The episode’s most significant narrative ‘mop-up’ concerns the fate of Theon Greyjoy. Through Roose Bolton, it is confirmed that his tormentor is Ramsay Snow, the Bastard of Bolton, who holds a broken Theon at the Dreadfort. The christening of ‘Reek’ and the ghastly dispatch of Theon’s severed manhood to his father, Balon Greyjoy, is pure, unadulterated horror. Yet, like the Frey celebrations, it feels like an explicit confirmation of off-screen atrocities. Balon’s cold refusal to treat for his son’s life prompts the episode’s first genuine spark of proactive heroism: Yara Greyjoy’s decision to mount a rescue mission. This, alongside other threads, begins to form the episode’s core purpose—to offer glimmers of defiant hope against the crushing darkness.

North of the Wall, the structural patchwork continues. At the Nightfort, the convergence of Samwell Tarly, Gilly, Bran Stark, Hodor, and the Reeds is a convenient narrative shortcut. Sam’s reluctant guidance, showing Bran the hidden gate, feels like a plot coupon being exchanged to move a character to the next zone. At Castle Black, Jon Snow’s return, grievously wounded by Ygritte’s arrows, provides the season’s most poignant personal tragedy—the definitive end of their star-crossed romance. Maester Aemon’s order to send ravens south, warning of the White Walker threat while dismissing the southern wars as ‘petty’, is a crucial thematic pivot. It is a message that, famously, falls on deaf ears almost everywhere.

The sole exception is the episode’s most dramatically satisfying development. On Dragonstone, Ser Davos, having orchestrated Gendry’s escape from Melisandre’s sacrificial knives, faces Stannis’s wrath. His life hangs by a thread until he produces Maester Aemon’s letter. In a moment that would become iconic, Davos argues passionately that the true war lies in the North. Surprisingly, Melisandre, after reading the same missive, concurs. Stannis is persuaded, and Davos is spared.

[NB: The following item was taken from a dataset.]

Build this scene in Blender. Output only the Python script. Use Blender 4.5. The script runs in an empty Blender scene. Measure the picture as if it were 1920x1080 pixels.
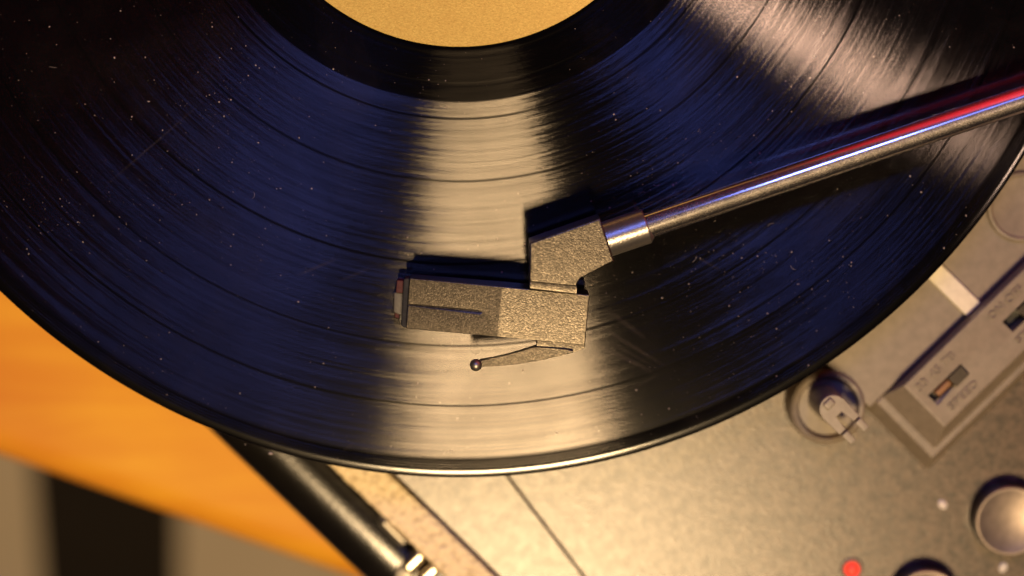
import bpy, bmesh, math, random
from mathutils import Vector, Matrix
random.seed(7)
C = bpy.context.scene.collection
S = 0.001                                            # everything below is written in millimetres
# ------------------------------------------------------------------ camera
CAM = Vector((6.461, -49.553, 459.401)); TA, TB = -0.12135, -0.01216; LENS = 70.0
MC = (Matrix.Rotation(TB, 3, 'Y') @ Matrix.Rotation(TA, 3, 'X'))
cd = bpy.data.cameras.new('camera'); cam = bpy.data.objects.new('camera', cd); C.objects.link(cam)
cd.lens = LENS; cd.sensor_width = 36; cd.clip_start = 0.01; cd.clip_end = 20
cam.matrix_world = Matrix.Translation(CAM * S) @ MC.to_4x4()
cd.dof.use_dof = True; cd.dof.focus_distance = 0.4515; cd.dof.aperture_fstop = 4.6; cd.dof.aperture_blades = 0
bpy.context.scene.camera = cam
def P(px, py, z=0.0):
    """the point at height z (mm) that the photograph shows at px, py"""
    d = MC @ Vector((px - 960, 540 - py, -LENS * 1920 / 36)); t = (z - CAM.z) / d.z
    return Vector((CAM.x + d.x * t, CAM.y + d.y * t, z))
# ------------------------------------------------------------------ world, lamps, exposure
sc = bpy.context.scene
w = bpy.data.worlds.new('World'); sc.world = w; w.use_nodes = True
bg = w.node_tree.nodes['Background']; bg.inputs['Color'].default_value = (0.55, 0.42, 0.5, 1); bg.inputs['Strength'].default_value = 0.012
sc.view_settings.view_transform = 'Standard'; sc.view_settings.look = 'None'; sc.view_settings.exposure = 0; sc.view_settings.gamma = 1
sc.cycles.max_bounces = 6; sc.cycles.caustics_reflective = False; sc.cycles.caustics_refractive = False
sc.cycles.sample_clamp_indirect = 4
def lamp(name, direction, dist, sx, sy, power, color, spin=0.0, target=(10, -90, 0), spread=180, aim=None):
    d = Vector(direction).normalized(); t = Vector(target)
    ld = bpy.data.lights.new(name, 'AREA'); ld.shape = 'RECTANGLE'; ld.size = sx * S; ld.size_y = sy * S
    ld.energy = power; ld.color = color
    o = bpy.data.objects.new(name, ld); C.objects.link(o)
    ld.spread = math.radians(spread)
    if aim: a_ = Vector(aim); d0 = t + d * dist; dd = (d0 - a_).normalized()
    else: dd = d
    q = dd.to_track_quat('Z', 'Y').to_matrix().to_4x4() @ Matrix.Rotation(spin, 4, 'Z')
    o.matrix_world = Matrix.Translation((t + d * dist) * S) @ q
    return o
lamp('warm_lamp', (0.02, -0.40, 1), 1250, 235, 150, 3.1, (1, 0.69, 0.35), spread=75, aim=(-80, -200, 0))
lamp('side_lamp', (0.495, -0.180, 1), 640, 58, 74, 0.0120, (1, 0.66, 0.47), spin=0.45, spread=9, aim=(70, -30, 0), target=(75, -50, 0))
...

This is Mhysa at its best: a character-driven decision that meaningfully alters the geopolitical board, redirecting a major faction toward the series’ ultimate existential conflict.

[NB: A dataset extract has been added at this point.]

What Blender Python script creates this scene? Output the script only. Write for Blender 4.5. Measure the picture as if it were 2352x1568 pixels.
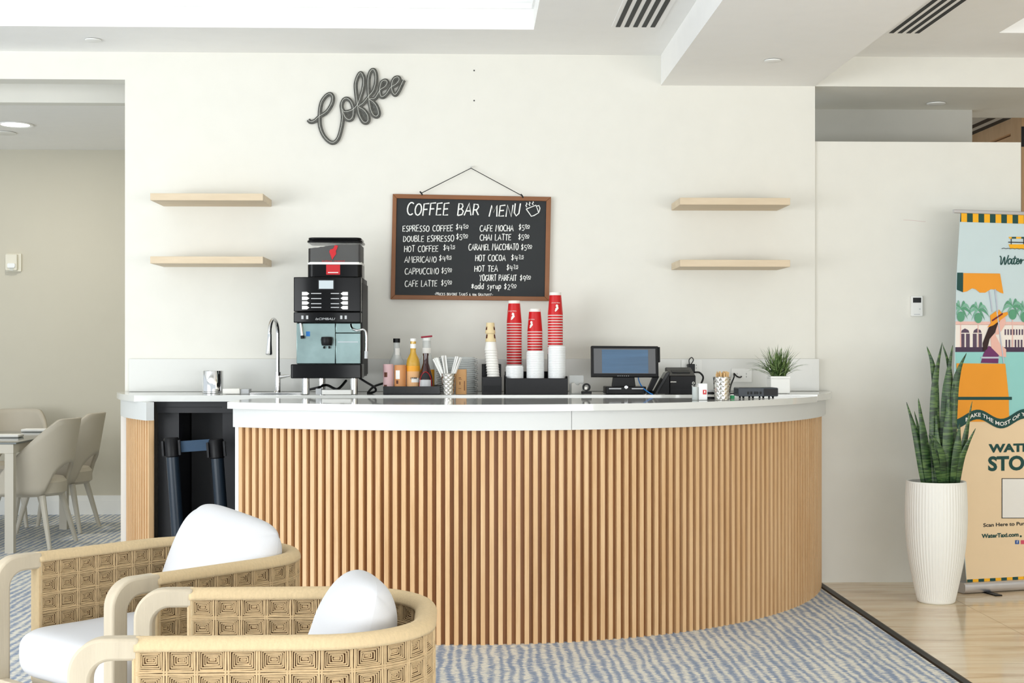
import bpy, bmesh, math, random
from mathutils import Vector, Matrix
random.seed(7)
PI = math.pi
for o in list(bpy.data.objects): bpy.data.objects.remove(o)
C = bpy.context.scene.collection
SC = bpy.context.scene

# ---------------------------------------------------------------- camera, sky, lights
W, H = 2352, 1568
F, PX, PY, EYE = 3200.0, 1176.0, 800.0, 1.315      # focal length and horizon in pixels, eye height in metres
TH = math.atan(0.030)                               # the camera looks slightly right of the wall's normal
cam = bpy.data.cameras.new('camera'); camo = bpy.data.objects.new('camera', cam); C.objects.link(camo)
camo.location = (0, 0, EYE); camo.rotation_euler = (PI/2, 0, -TH)
cam.sensor_width = 36; cam.lens = F/W*36; cam.shift_y = (PY-H/2)/W; cam.clip_start = 0.05
SC.camera = camo
SC.view_settings.view_transform = 'Standard'; SC.view_settings.look = 'None'
SC.view_settings.gamma = 1; SC.view_settings.exposure = 0.0; SC.view_settings.use_curve_mapping = False
wd = bpy.data.worlds.new('sky'); SC.world = wd; wd.use_nodes = True
bgn = wd.node_tree.nodes['Background']; bgn.inputs[0].default_value = (0.86, 0.94, 1.0, 1); bgn.inputs[1].default_value = 1.0
def area(name, loc, target, sx, sy, power, col=(1, 1, 1)):
    l = bpy.data.lights.new(name, 'AREA'); l.shape = 'RECTANGLE'; l.size = sx; l.size_y = sy; l.energy = power; l.color = col
    o = bpy.data.objects.new(name, l); C.objects.link(o); o.location = loc
    o.rotation_euler = (Vector(target)-Vector(loc)).to_track_quat('-Z', 'Y').to_euler(); return o
area('window_daylight', (-5.6, 1.2, 1.2), (0.2, 7.0, 4.2), 4.5, 2.2, 275, (0.95, 0.98, 1.0))
area('front_window_daylight', (2.9, -2.2, 1.0), (2.2, 7.0, 10.0), 6.4, 2.0, 320, (0.97, 0.99, 1.0))

# ---------------------------------------------------------------- helpers
def ray(px, py):
    xc = (px-PX)/F
    return Vector((xc*math.cos(TH)+math.sin(TH), math.cos(TH)-xc*math.sin(TH), -(py-PY)/F))
def onY(px, py, Y):
    d = ray(px, py); return Vector((0, 0, EYE)) + d*(Y/d.y)
def onZ(px, py, z):
    d = ray(px, py); return Vector((0, 0, EYE)) + d*((z-EYE)/d.z)
def onP(px, py, p, n):
    d = ray(px, py); o = Vector((0, 0, EYE)); return o + d*((Vector(p)-o).dot(n)/d.dot(n))
def mpp(Y): return Y/F                                 # metres per pixel at a depth
def L(r, g, b):
    f = lambda c: (c/255/12.92) if c/255 <= .04045 else ((c/255+.055)/1.055)**2.4
    return (f(r), f(g), f(b), 1)

MATS = {}
def mat(name, col, rough=.5, metal=0, spec=.5, alpha=1, trans=0, ior=1.45, emit=None, coat=0, bump=None, var=None):
    if name in MATS: return MATS[name]
    m = bpy.data.materials.new(name); m.use_nodes = True; nt = m.node_tree; b = nt.nodes['Principled BSDF']
    b.inputs['Base Color'].default_value = col; b.inputs['Roughness'].default_value = rough; b.inputs['Metallic'].default_value = metal
    b.inputs['Specular IOR Level'].default_value = spec; b.inputs['Alpha'].default_value = alpha
    b.inputs['Transmission Weight'].default_value = trans; b.inputs['IOR'].default_value = ior; b.inputs['Coat Weight'].default_value = coat
    if emit: b.inputs['Emission Color'].default_value = emit[0]; b.inputs['Emission Strength'].default_value = emit[1]
    tc = nt.nodes.new('ShaderNodeTexCoord')
    n = nt.nodes.new('ShaderNodeTexNoise'); mp = nt.nodes.new('ShaderNodeMapping')
    nt.links.new(tc.outputs['Object'], mp.inputs[0]); nt.links.new(mp.outputs[0], n.inputs['Vector'])
    sc, amt = var[0], var[1]
    if var and len(var) > 2: mp.inputs['Scale'].default_value = var[2]
    n.inputs['Scale'].default_value = sc; n.inputs['Detail'].default_value = 4
    mx = nt.nodes.new('ShaderNodeMix'); mx.data_type = 'RGBA'
    mx.inputs[6].default_value = tuple(c*(1-amt) for c in col[:3])+(1,); mx.inputs[7].default_value = tuple(min(1, c*(1+amt)) for c in col[:3])+(1,)
    nt.links.new(n.outputs[0], mx.inputs[0]); nt.links.new(mx.outputs[2], b.inputs['Base Color'])
    if bump:
        bn = nt.nodes.new('ShaderNodeTexNoise'); bn.inputs['Scale'].default_value = bump[0]; bn.inputs['Detail'].default_value = 3
        if len(bump) > 2:
            m2 = nt.nodes.new('ShaderNodeMapping'); m2.inputs['Scale'].default_value = bump[2]
            nt.links.new(tc.outputs['Object'], m2.inputs[0]); nt.links.new(m2.outputs[0], bn.inputs['Vector'])
        else: nt.links.new(tc.outputs['Object'], bn.inputs['Vector'])
        bu = nt.nodes.new('ShaderNodeBump'); bu.inputs['Strength'].default_value = bump[1]; bu.inputs['Distance'].default_value = .002
        nt.links.new(bn.outputs[0], bu.inputs['Height']); nt.links.new(bu.outputs[0], b.inputs['Normal'])
    MATS[name] = m; return m
def M(name, rgb, rough=.5, **k):
    k.setdefault('var', (8, .03)); return mat(name, L(*rgb), rough, **k)

wall_m = M('wall paint', (231, 229, 220), .85, bump=(400, .05))
ceil_m = M('ceiling paint', (250, 249, 246), .9)
tray_lit_m = M('tray lit white', (252, 252, 250), .9, var=(5, .005))  # whiter than the ceiling paint, so the colour carries the tray's brighter light
beige_m = M('beige wallpaper', (203, 198, 182), .9, bump=(300, .1), var=(3, .03))
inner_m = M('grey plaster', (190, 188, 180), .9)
white_m = M('white lacquer', (238, 238, 234), .4, var=(5, .01))
quartz_m = M('white quartz', (224, 225, 221), .07, var=(3, .02), coat=.3)
splash_m = M('quartz splash', (218, 218, 213), .3, var=(3, .02))
fascia_m = M('fascia panel', (219, 221, 219), .35, var=(3, .01))
black_m = M('black laminate', (24, 24, 28), .45, var=(6, .2))
blackg_m = M('black gloss', (8, 8, 9), .2, var=(6, .2), spec=.2)
blackp_m = M('black plastic', (16, 16, 18), .4, var=(40, .2), spec=.25)
dgrey_m = M('dark grey plastic', (38, 38, 40), .5, var=(40, .1), spec=.3)
smoke_m = M('smoked plastic', (26, 28, 28), .2, alpha=.8, var=(9, .05))
steel_m = M('brushed steel', (200, 200, 198), .22, metal=1, var=(300, .06, (1, 1, .03)))
chrome_m = M('chrome', (225, 225, 225), .06, metal=1, var=(9, .01))
painted_mirror_m = M('steel with painted reflections', (150, 170, 167), .22, metal=1, var=(9, .35))  # teal tint and light-dark mottling imitate reflections in the colour
hammer_m = M('hammered steel', (215, 212, 205), .12, metal=1, var=(9, .02))
red_m = M('red paper', (205, 16, 22), .4, var=(9, .04))
redp_m = M('red plastic', (200, 20, 30), .35, var=(9, .04))
paper_m = M('white paper', (240, 238, 232), .6, var=(20, .015))
lid_m = M('white lid plastic', (236, 238, 238), .35, var=(9, .01))
tan_m = M('tan paper', (226, 205, 160), .6, var=(20, .04))
brown_m = M('brown print', (90, 45, 25), .6, var=(20, .1))
kraft_m = M('kraft paper', (190, 146, 98), .8, var=(40, .08))
glass_m = M('clear bottle', (240, 244, 240), .05, trans=1, ior=1.3, var=(5, .005))
plast_m = M('clear plastic', (225, 230, 228), .15, alpha=.38, var=(9, .02))
bin_m = M('clear hopper plastic', (225, 228, 226), .08, alpha=.09, var=(9, .02))
frost_m = M('frosted plastic', (215, 222, 220), .4, alpha=.7, var=(9, .02))
amber_m = M('amber syrup', (205, 160, 60), .1, var=(9, .1), coat=.5)
choc_m = M('chocolate sauce', (52, 18, 20), .15, var=(9, .1), coat=.5)
straw_m = M('straw paper', (242, 242, 238), .6, var=(20, .01))
stick_m = M('birch stick', (222, 186, 132), .7, var=(60, .12, (1, 1, .05)))
bean_m = M('coffee beans', (26, 20, 15), .5, var=(120, .6))
cream_m = M('cream plastic', (225, 221, 205), .5)
ink_m = M('black ink', (20, 24, 26), .6, var=(9, .05))
chalk_m = M('chalk marker', (244, 244, 240), .8, var=(60, .03))
slate_m = M('chalkboard', (30, 33, 35), .6, var=(4, .15))
frame_m = M('oak frame', (134, 84, 46), .45, var=(8, .18, (1, 1, 1)))
sign_m = M('grey washed metal', (84, 84, 79), .6, metal=.2, var=(70, .75), bump=(80, .4))
signl_m = M('pale sign line', (208, 208, 200), .5)
string_m = M('black cord', (22, 20, 20), .8)
cable_m = M('black cable', (16, 16, 18), .5)
blue_m = M('blue cable', (30, 120, 200), .5)
green_m = M('green plastic', (30, 150, 90), .5)
cushion_m = M('white canvas', (212, 212, 214), .9, bump=(500, .25), var=(6, .01))
cord_m = M('seagrass cord', (208, 180, 138), .85, var=(60, .22), bump=(700, .6))
wrap_m = M('cord wrap', (212, 188, 148), .85, var=(140, .14, (1, 1, .25)), bump=(300, .5))
shade_m = M('weave core', (92, 58, 30), .9, var=(60, .2))  # dark brown of cord in shadow, painted in for the weave gaps
chairw_m = M('washed oak', (198, 185, 162), .6, var=(30, .14, (1, 1, .12)), bump=(200, .3, (1, 1, .1)))
leather_m = M('greige leather', (190, 182, 166), .55, var=(9, .04))
greige_m = M('greige metal', (196, 190, 176), .5)
tglass_m = M('table glass', (70, 80, 78), .08, var=(9, .05))
pot_m = M('white ceramic', (240, 239, 232), .5, var=(6, .01))
soil_m = M('soil', (40, 32, 24), 1, var=(90, .4))
alu_m = M('silver aluminium', (205, 205, 210), .3, metal=.8)
stan_m = M('black stanchion', (30, 42, 54), .35, var=(8, .1))
belt_m = M('belt webbing', (48, 72, 96), .7, var=(90, .1))
screen_m = M('screen glass', (84, 85, 88), .15, var=(4, .05), emit=((.16, .17, .18, 1), .1))
screenb_m = M('screen image', (60, 90, 118), .15, var=(14, .35, (.2, 1, 3)), emit=((.05, .10, .18, 1), .3))
lcd_m = M('lcd', (176, 186, 190), .3, emit=((.5, .55, .58, 1), .3))
lamp_m = M('lit diffuser', (255, 255, 250), .5, emit=((1, .98, .94, 1), 9))
silverp_m = M('silver plastic', (190, 192, 194), .35)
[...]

All this narrative housekeeping culminates in the titular finale in Yunkai. Daenerys Targaryen, having engineered the city’s liberation, is hailed as ‘Mhysa’—mother—by a sea of formerly enslaved people who lift her onto their shoulders. Directed with sweeping grandeur by David Nutter, it is a visually stunning and emotionally resonant conclusion, designed to send audiences into the hiatus on a note of unadulterated triumph. It was, and remains, a powerful piece of cinema.

Yet, this very scene later became a locus of potent controversy. In the years following, a increasingly loud and influential segment of “woke” critics levelled accusations of the ‘White Saviour’ trope, noting the stark visual contrast between the pale, silver-haired Daenerys and the darker-skinned extras (a practical consequence of filming in Morocco). In response, George R. R. Martin and the show’s defenders argued, somewhat awkwardly, that slavery in Essos was conceived as a class-based, not race-based, institution in the books. The defence felt like a retrospective attempt to align the imagery with modern sensibilities, highlighting the inherent tension between the scene’s intended epic heroism and its potentially problematic optics.

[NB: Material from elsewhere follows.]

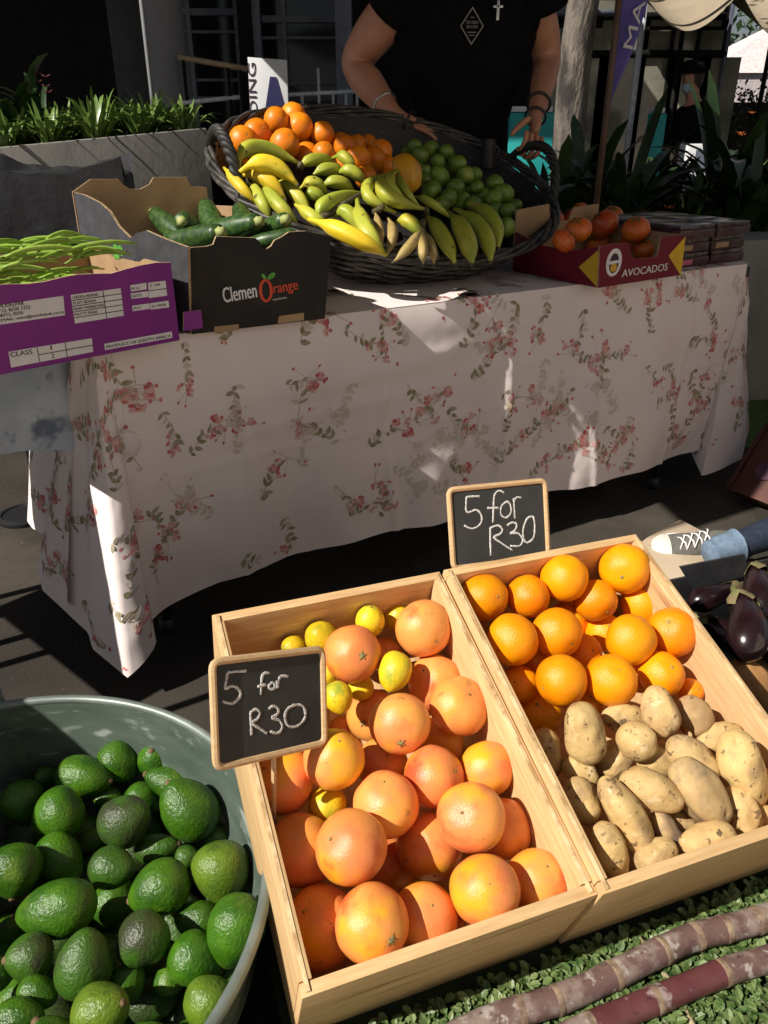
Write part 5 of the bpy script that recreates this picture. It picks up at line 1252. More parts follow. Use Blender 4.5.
chain(P, E_, 'aa', [((1.80, 2.02, .82), .055), ((1.76, 1.95, .58), .042), ((1.62, 2.0, .44), .03)], 'sp2'); chain(P, E_, 'ab', [((1.80, 2.34, .82), .055), ((1.76, 2.42, .58), .042), ((1.66, 2.40, .45), .03)], 'sp2')
hand(P, E_, 'aa2', P['aa2'][0], V((-1, .1, -.5)), V((0, 0, 1)), .17); hand(P, E_, 'ab2', P['ab2'][0], V((-1, 0, -.2)), V((0, 0, 1)), .17, thumb=-1)
skin('body', P, E_, M['skin'], e)
P = {}; E_ = []; P['pel'] = (V((1.80, 2.18, .38)), .135)
chain(P, E_, 'la', [(HP, .10), (KN, .075), (AN0.lerp(KN, .55), .056), (AN0.lerp(KN, .22), .043), (AN0.lerp(KN, .10), .038)], 'pel'); chain(P, E_, 'lb', [(HP2, .10), ((1.62, 2.42, .42), .075), ((1.62, 2.45, .22), .068), ((1.62, 2.46, .12), .058)], 'pel'); chain(P, E_, 'w', [((1.82, 2.18, .55), (.15, .12))], 'pel')
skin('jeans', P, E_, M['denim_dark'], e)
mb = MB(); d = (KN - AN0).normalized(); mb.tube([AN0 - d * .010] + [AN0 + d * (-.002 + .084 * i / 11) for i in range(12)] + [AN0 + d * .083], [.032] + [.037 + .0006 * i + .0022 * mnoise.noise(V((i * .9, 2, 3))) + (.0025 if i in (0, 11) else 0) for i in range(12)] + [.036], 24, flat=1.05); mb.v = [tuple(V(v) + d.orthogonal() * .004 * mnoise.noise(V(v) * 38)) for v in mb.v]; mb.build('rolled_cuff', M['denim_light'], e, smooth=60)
P = {}; E_ = []; P['a'] = (V((1.82, 2.18, .50)), (.16, .13)); chain(P, E_, 's', [((1.82, 2.18, .72), (.17, .125)), ((1.80, 2.18, .86), (.14, .10))], 'a'); chain(P, E_, 'l', [((1.80, 2.03, .83), .07), ((1.77, 1.97, .66), .06)], 's0'); chain(P, E_, 'r', [((1.80, 2.33, .83), .07), ((1.77, 2.40, .66), .06)], 's0'); skin('shirt', P, E_, M['black_cloth'], e)
mb = MB(); mb.lathe([(.02, 1.155), (.07, 1.13), (.095, 1.07), (.09, 1.0), (.06, .95)], 20, Matrix.Translation((1.775, 2.18, 0)), c0=True); mb.build('hair', M['hair'], e)
# canvas shoe: lofted along its length, toe to heel
def shoe(o0, fw, up, L=.275):
    fw = fw * .80
    sd = fw.normalized().cross(up).normalized()
    r = empty_part = None
    secs = [(0, .010, .018, .020), (.012, .028, .030, .030), (.04, .042, .040, .040), (.09, .048, .050, .050), (.13, .046, .066, .066), (.17, .040, .085, .085), (.205, .037, .098, .1), (.24, .036, .10, .1), (.268, .030, .097, .09), (.275, .018, .09, .08)]
    mb = MB(); n = 20; vs = []
    for x, wd, h, _ in secs:
        for j in range(n):
            q = 2 * pi * j / n; zz = .018 + max(0, math.sin(q)) ** .8 * (h - .018) if math.sin(q) > 0 else .018 + math.sin(q) * .006
            vs.append(o0 - fw * x + sd * (wd * math.cos(q) * (1 - .25 * max(0, math.sin(q)))) + up * zz)
    k = len(secs); mb.add(vs, [(i * n + j, i * n + (j + 1) % n, (i + 1) * n + (j + 1) % n, (i + 1) * n + j) for i in range(k - 1) for j in range(n)] + [tuple(range(n)), tuple((k - 1) * n + j for j in range(n))])
    up_o = mb.build('shoe', M['shoe_canvas'], e)
    mb = MB(); out = [(-.003, 0)] + [(x, w_ + .004) for x, w_, *_ in secs[1:]] + [(.279, .010)]
    pts = [o0 - fw * x + sd * y for x, y in out] + [o0 - fw * x - sd * y for x, y in reversed(out[1:])]
    mb.slab(pts, up * .022); mb.build('sole', M['shoe_rubber'], up_o, smooth=40, bevel=.003)
    mb = MB(); vs = []
    for x, wd, h, _ in ((-.002, .010, .022, 0), (.008, .028, .034, 0), (.03, .0415, .0415, 0), (.052, .0455, .0435, 0), (.058, .0465, .0435, 0)):
        for j in range(n):
            q = pi * j / (n - 1); vs.append(o0 - fw * x + sd * ((wd + .0025) * math.cos(q) * (1 - .25 * math.sin(q))) + up * (.016 + math.sin(q) ** .8 * (h - .014)))
    mb.add(vs, [(i * n + j, i * n + j + 1, (i + 1) * n + j + 1, (i + 1) * n + j) for i in range(4) for j in range(n - 1)]); mb.build('toe_cap', M['shoe_rubber'], up_o)
    mb = MB()
    for i in range(4):
        x = .085 + i * .024; h = .049 + (x - .085) * .44
        for s in (1, -1):
            mb.tube([o0 - fw * x + sd * s * .026 + up * (h - .012), o0 - fw * (x + .008) + sd * s * .010 + up * (h + .006), o0 - fw * (x + .020) - sd * s * .012 + up * (h + .010), o0 - fw * (x + .024) - sd * s * .026 + up * (h - .002)], .0032, 6, flat=.6)
    mb.build('laces', M['white_print'], up_o)
toe = onz(653, 560, .004); heel = onz(745, 556, .02); fw = (toe - heel); fw.z = 0; fw.normalize()
upv = (V((0, 0, 1)) * .88 - V((0, 1, 0)) * .47); upv = (upv - fw * upv.dot(fw)).normalized()
shoe(toe + V((0, 0.03, .014)), fw, upv)
mb = MB(); mb.box((1.63, 2.02, 0), (1.98, 2.36, .255)); e3 = empty('stool_crate', (1.8, 2.2, 0)); tag(e3, 'low black crate used as a seat', 'crate'); mb.build('crate_body', M['black_plastic'], e3, smooth=35, bevel=.006)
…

Ultimately, Mhysa was well-received upon airing, securing strong ratings and generally positive reviews that acknowledged its solid craftsmanship. Critics, however, universally conceded it could not hope to match the gut-punch of its predecessor. Its function was inherently reactive: to clear the debris, take stock, and point tentatively toward future horizons. The worst has already happened; the surviving protagonists are largely in states of recovery or transit. In this, the episode serves as crucial, if undramatic, emotional counterprogramming. After the unrelenting nihilism of the Red Wedding, we are given Yara’s courage, Bran’s purpose, Davos’s persuasive integrity, and Dany’s victory. It is a necessary palliative, a bridge between trauma and the next chapter. But a bridge, no matter how sturdily constructed, is rarely as thrilling as the cataclysm that necessitated its building. Mhysa is competent, often beautiful, and strategically vital, but it stands as the first clear sign that even Game of Thrones could not indefinitely sustain the altitude it had so spectacularly achieved.